Yes, it is counter-intuitive, but this form of logical implication works as the basis for most if not all of modern mathematics. There is no passage of time or cause and effect in mathematics. These are in the realms of science.

Compare the Truth Tables

Source

Note that $p\implies q$ is false if and only if $p$ is true and $q$ is false (see line 2).

Also, $\neg (p \implies q)$ is true if and only if $p$ is true and $q$ is false (see line 2).

Other interesting points about the truth table for $p \implies q\space$:

• If $p$ is false then $p\implies q$ regardless of the truth value of $q$ (see lines 3 and 4).
• If $q$ is true then $p\implies q$ regardless of the truth value of $p$ (see lines 1 and 3).

Answer 3

But "P does not imply Q" normally means that if P is true then Q may or may not be true; in other words, "P does not imply Q" normally means that (P $\to$ Q) is not always true.

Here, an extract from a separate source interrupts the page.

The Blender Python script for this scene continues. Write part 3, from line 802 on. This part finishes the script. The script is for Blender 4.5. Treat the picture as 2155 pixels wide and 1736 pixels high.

Good question! I wrote a fuller explanation at Not necessarily imply, but the short of it is that you are conflating propositional and first-order logic, and not noticing the implicit universal quantification in the first two of these equivalent sentences:

• $P(x){\kern.6em\not\kern-.6em\implies} Q(x)$
• it is false that $\big(P(x){\implies} Q(x)\big)$
• $P(x)$ does not universally imply $Q(x)$
• $\lnot\forall x\; \big(P(x)\to Q(x)\big)$
• $\exists x \;\lnot\big(P(x)\to Q(x)\big)$
• for some $x,\,$ $P(x)$ is true and $Q(x)$ is false.

These sentences do each imply that $\big(P(x)\to Q(x)\big)$ is not true for every value of $x.$

Please tell me what "P does not imply Q" actually means, hopefully with a truth table clarification.

A truth table can only clarify that these sentences are equivalent:

• $P{\kern.6em\not\kern-.6em\implies} Q$
• it is false that $\big(P{\implies} Q\big)$
• $P$ does not imply $Q$
• $\lnot \big(P\to Q\big)$
• $P$ is true and $Q$ is false.

So, all this is correct:

"P implies Q" means that if P is true then Q must be true. We also know that "P implies Q" is false when P is true and Q is false.

Now, one answer that I have seen on this site says that "P does not imply Q" means "$\lnot$(P $\to$ Q)".